“Dengan demikian, yang menjadi target pemeriksaan tidak hanya difokuskan kepada Sinode GMIM, tetapi juga terhadap seluruh organisasi penerima dana hibah, termasuk pemberian dana hibah kepada Polda Sulut, berdasarkan Surat Keputusan (SK) Gubernur Sulut, Olly Dondokambey, dengan nomor: 171 Tahun 2024, tertanggal 3 April 2024.”
(Dr Santrawan Totone Paparang, SH, MH, M.Kn, Koordinator Tim Kuasa Hukum Asiano Gamy Kawatu)
Pilarmanado.com – Kuasa Hukum Asiano Gamy Kawatu (AGK), memastikan meminta hakim praperadilan, untuk menghadirkan Kepala Kepolisian Daerah (Kapolda) Sulawesi Utara (Sulut), Irjen Pol Roycke Langie, ke persidangan, yang dijadwalkan bergulir di Pengadilan Negeri (PN) Kelas 1A Manado, pekan depan.
Upaya pemanggilan terhadap Kapolda Sulut itu, erat kaitannya dengan perkara yang menjerat AGK, dalam dugaan penyalahgunaan dana hibah dari Pemerintah Provinsi (Pemprov) Sulut kepada Sinode GMIM, untuk kurun waktu 2020 hingga 2023.

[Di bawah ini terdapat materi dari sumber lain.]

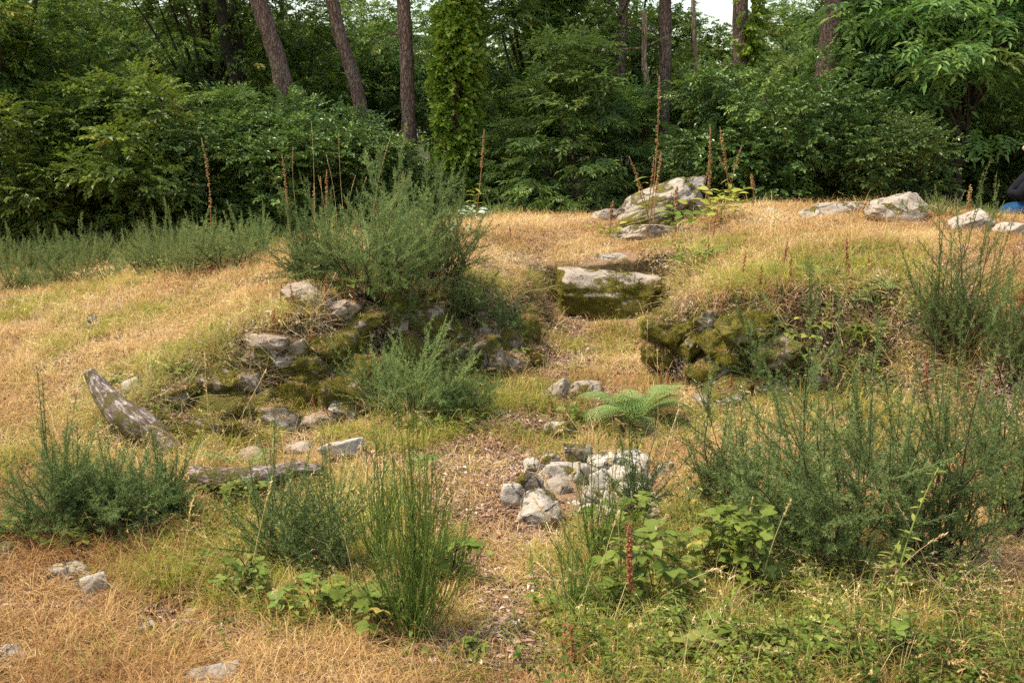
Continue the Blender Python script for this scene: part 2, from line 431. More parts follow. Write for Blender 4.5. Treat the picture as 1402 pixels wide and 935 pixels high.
PIT = np.array([(-12, -8), (-12, 5.2), (-4, 5.3), (-2.55, 5.75), (-1.95, 6.0), (-1.55, 6.55), (-1.2, 6.75), (-.86, 7.05), (-.42, 7.75), (.16, 8.28), (.33, 8.8), (.34, 9.35), (1.30, 9.4), (1.22, 8.6),
                (.95, 7.75), (1.0, 7.45), (1.6, 7.1), (2.35, 6.9), (3.0, 6.3), (3.7, 5.4), (12, 4.0), (12, -8)])
def sdf(x, y, Pg):
    d = np.full(x.shape, 1e9); ins = np.zeros(x.shape, bool); n = len(Pg)
    for i in range(n):
        a, b = Pg[i], Pg[(i+1) % n]; e = b-a
        t = np.clip(((x-a[0])*e[0]+(y-a[1])*e[1])/(e@e), 0, 1)
        d = np.minimum(d, np.hypot(x-a[0]-t*e[0], y-a[1]-t*e[1]))
        c = ((a[1] > y) != (b[1] > y)) & (x < (b[0]-a[0])*(y-a[1])/((b[1]-a[1]) if b[1] != a[1] else 1e-9)+a[0])
        ins ^= c
    return np.where(ins, -d, d)
def sst(v, a, b):
    t = np.clip((v-a)/(b-a), 0, 1); return t*t*(3-2*t)
def height(x, y):
    x = np.asarray(x, float); y = np.asarray(y, float)
    ft = f_top(np.clip(x, -14, 14), np.clip(y, -8, 30)); ff = f_flr(np.clip(x, -9, 9), np.clip(y, 0, 11))
    s = sdf(x + .05*fbm(x*3, y*3, o=2), y + .05*fbm(x*3+9, y*3, o=2), PIT)
    wd = .26 + 1.6*sst(-x, 2.0, 3.3) + .25*sst(x, 1.9, 2.6) + 1.2*sst(x, 3.0, 4.5) + 9*sst(np.abs(x), 8, 12)
    w = sst(s, -.04, wd)
    h = ff*(1-w) + ft*w
    h = h + .05*fbm(x*1.3, y*1.3, o=3) + .014*fbm(x*7, y*7, o=3)*(1+2.2*np.exp(-((s-.1)/.2)**2))
    far = sst(y, 26, 60)
    return h*(1-far) + far*(.3+.6*fbm(x*.03, y*.03, o=2))
def hit(px, py):
    Y = np.concatenate([np.arange(2.6, 14, .01), np.arange(14, 60, .05)])
    a, b = rayd(px, py)
    d = CAMZ + b*Y - height(a*Y, Y)
    k = np.argmax(d < 0)
    if d[k] >= 0: k = len(Y)-1
    return np.array([a*Y[k], Y[k], CAMZ+b*Y[k]])
def hz(x, y): return float(height(np.array([x]), np.array([y]))[0])

def axis_pts(lo, hi, st, outs, g):
    a = list(np.arange(lo, hi, st)); s = st
    b = a[-1]
    while b < outs[1]: s *= g; b += s; a.append(b)
    s = st; b = a[0]; pre = []
    while b > outs[0]: s *= g; b -= s; pre.append(b)
    return np.array(pre[::-1] + a)
# greenness / woodland fields, shared by ground colours and grass
GREEN = [(640, 560, .9, .8), (540, 600, .8, .5), (250, 580, .6, .8), (150, 560, .5, .7), (450, 740, .8, .9), (260, 490, .5, .8), (100, 470, .8, .45), (1000, 800, .8, .55), (930, 720, .6, .5), (1150, 900, .8, .38),
         (820, 470, .45, .7), (800, 420, .4, .5), (1100, 370, .8, .75), (940, 360, .7, .6), (680, 410, .5, .6), (1080, 560, .9, .7), (640, 905, .25, .45), (340, 700, .5, .6), (850, 870, .5, .8), (1330, 760, .8, .15),
         (720, 590, .3, .3), (60, 420, 1.0, .5), (330, 610, .3, .8), (650, 275, .9, .6), (1240, 470, .8, .6), (760, 720, .3, .5), (50, 620, .6, .6), (700, 520, .4, .6), (560, 660, .3, .3)]
GREEN = [(*hit(a, b)[:2], r, v) for a, b, r, v in GREEN]
def green(x, y):
    g = 0*x
    for cx, cy_, r, v in GREEN: g = np.maximum(g, v*np.exp(-((x-cx)**2+(y-cy_)**2)/(r*r)))
    g = g - .02 + .42*fbm(x*1.7+3, y*1.7, o=4)
    g = g + .8*sst(y, 13.2, 15)
    return np.clip(g, 0, 1)
def woodf(x, y):
    edge = 14.2 + .8*fbm(x*.4, y*.1, o=2) - .25*np.clip(-x-1, 0, 4)*.4
    return sst(y - edge, 0, 1.6)

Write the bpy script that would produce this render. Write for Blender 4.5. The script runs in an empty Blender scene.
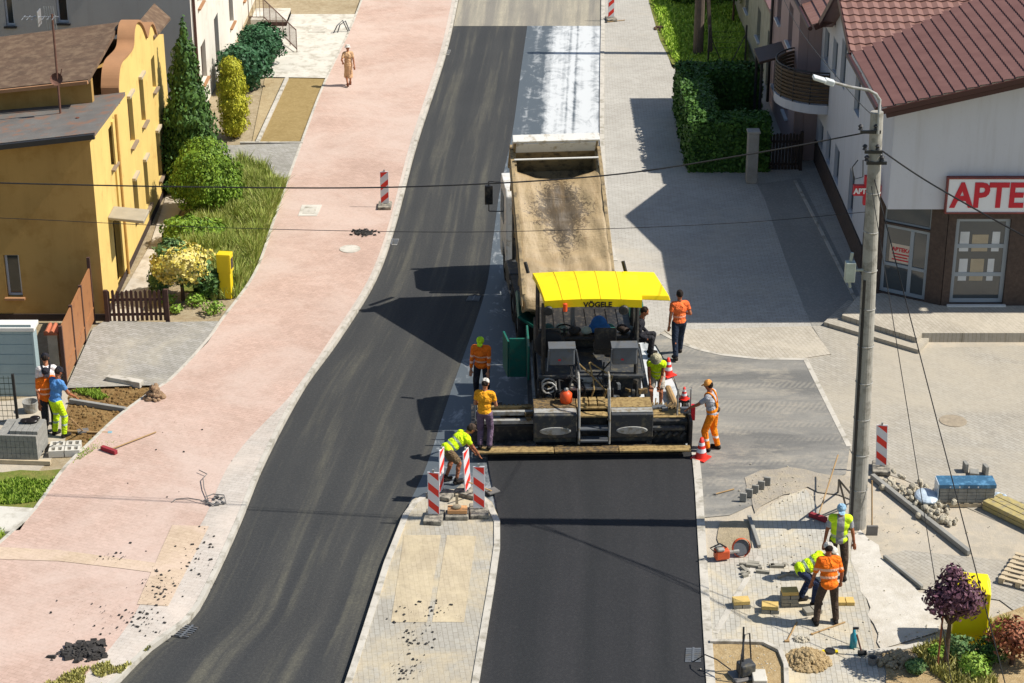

Selain Irjen Langie, ada juga 8 orang lainnya yang harus dihadirkan sebagai saksi dalam perkara tersebut. Kedelapan orang itu masing – masing, mantan Gubernur Sulut, Olly Dondokambey, Ketua Badan Majelis Sinode (BPMS), Dr Hein Arina, Sekretaris Sinode GMIM, Pdt Evert Tangel, Rio Dondokambey, Steve Kepel, Fredy Kaligis, Jeffry Korengkeng dan Ketua Komisi Pemilihan Umum (KPU) Sulut.
“Kami, kuasa hukum AGK, akan menyurat resmi kepada hakim praperadilan untuk memerintahkan memanggil delapan orang itu. Pemanggilan ini sangat penting, karena mereka merupakan saksi fakta untuk mengungkap alasan penetapan klien kami, menyangkut keberadaan dana hibah,” tandas ketua tim kuasa hukum AGK, Dr Santrawan Totone Paparang, SH, MH, M.Kn, saat memberikan keterangan pers di halaman depan PN Manado, Rabu (30/04/2025).

Kecuali itu kata Santrawan, mereka juga akan mempertanyaan keberadaan dana hibah dari Pemprov Sulut (Gubernur Olly Dondokambey) kepada Kepolisian Daerah (Polda) Sulut senilai Rp 10 miliar, termasuk meminta penegasan terkait naskah pemberian dana hibah Nomor: 001/NPHD – ORMAS/KESRA/I.2022, tertanggal 19 Januari 2022, sebesar Rp 7,5 miliar.
Kenyataannya tambah Santrawan, akumulasi yang beredar santer di sejumlah media massa, ada dugaan terjadi deviasi atau penyelewengan anggaran sebesar Rp 8,9 miliar.
Ironisnya, tambah dia, selama pihaknya mendampingi pemeriksaan AGK, tidak ada satu pun bukti yang ditunjukkan, baik oleh Badan Pemeriksa Keuangan (BPK) maupun Badan Pengawasan dan Pembangunan (BPKP) atas hasil audit investigatif, mengenai bobolnya dana tersebut.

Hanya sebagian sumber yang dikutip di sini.